Nanostructured arrays with feature sizes < 100 nm are desirable for a wide variety of applications in the fields of optics and electronics. One limitation of traditional lithographic methods is that such small feature sizes are difficult to cost-effectively pattern at high throughputs. Consequently, it is very important to develop novel strategies for rapidly fabricating three-dimensional nanostructured arrays. True engineering of nanoscale architectures also requires the ability to control the material composition and the structural arrangement which, until now, has been limited.

This thesis demonstrates two new high-throughput methods of three-dimensional nanostructured synthesis. These techniques yield large-area, array-type nanostructures with 2D and 3D periodicities, with feature sizes < 100 nm. Specifically, 2D periodic air-hole arrays and 3D periodic ferroelectric inverse opal films are fabricated.

In the first part of the thesis, 2D periodic, nanoporous arrays were fabricated for the first time using conventional, broad-beam ion implantation of heavy ions through self-organized, nanochannel alumina (NCA) templates. The significant features of this technique are that minimum feature sizes of ~ 40 nm are achievable in a parallel process over a large area (~ cm²) using a non-material specific process, with successful nanoscale patterning achieved in both single crystal InP and SrTiO₃. In addition, this work represents the first study of the selective etch character of amorphous SrTi03. The nanoengineering of complex profiles, including membrane structures, is also demonstrated using this novel technique.

In the second part of the thesis, the first fabrication of 3D periodic, ferroelectric, BaTiO₃ inverse opals, and a simple, adjustable process for the fabrication of large, high-quality, inverse opal ferroelectric films are reported.

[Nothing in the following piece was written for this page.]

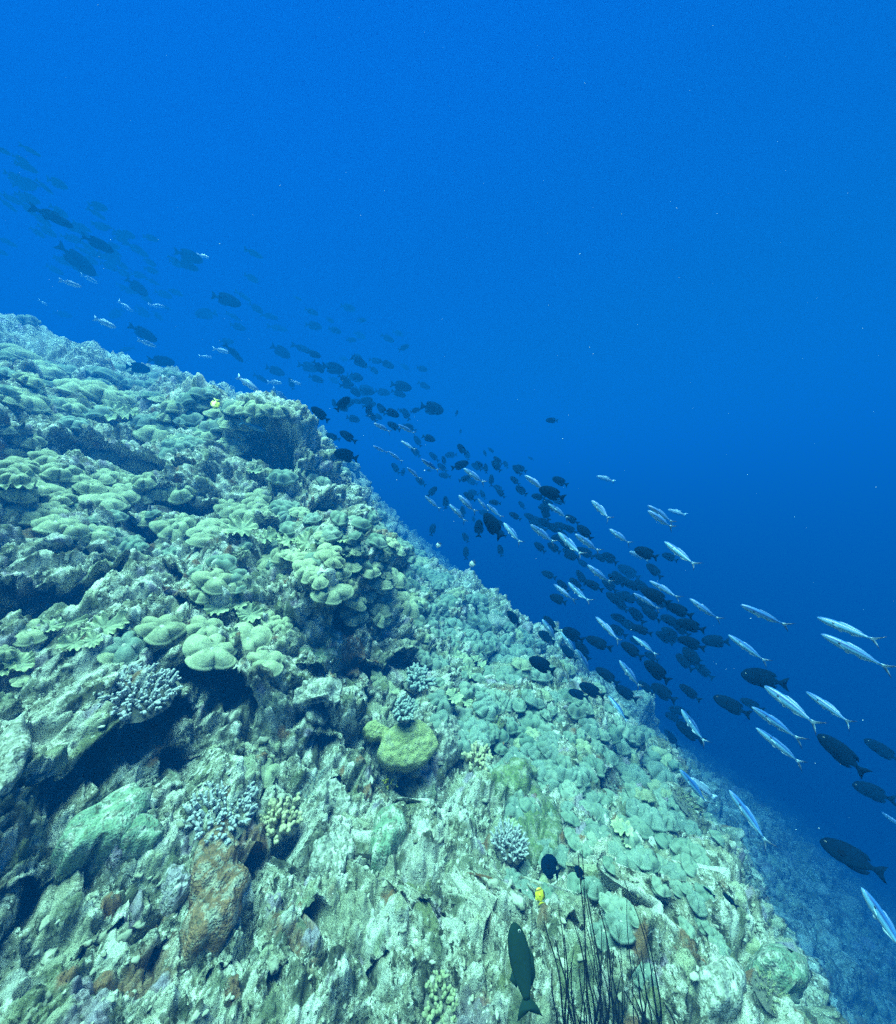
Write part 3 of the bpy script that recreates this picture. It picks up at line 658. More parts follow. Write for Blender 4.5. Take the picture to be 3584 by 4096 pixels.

Highly ordered, ferroelectric, Pb-doped Ba_0.7Sr_0.3TiO₃ (BST) inverse opal films were fabricated by spin-coating a sol-gel precursor into a polystyrene colloidal template followed by heat treatment. The excellent quality of the thin film inverse opal is evident from SEM analysis and the good correspondence between the optical reflectance data and theoretical simulations. Also, for the first time, crack-free, sol-gel derived, inverse opal ferroelectric thin films were fabricated over areas comparable to that of the initial crack-free polystyrene template (~ 100 × 100 μm²).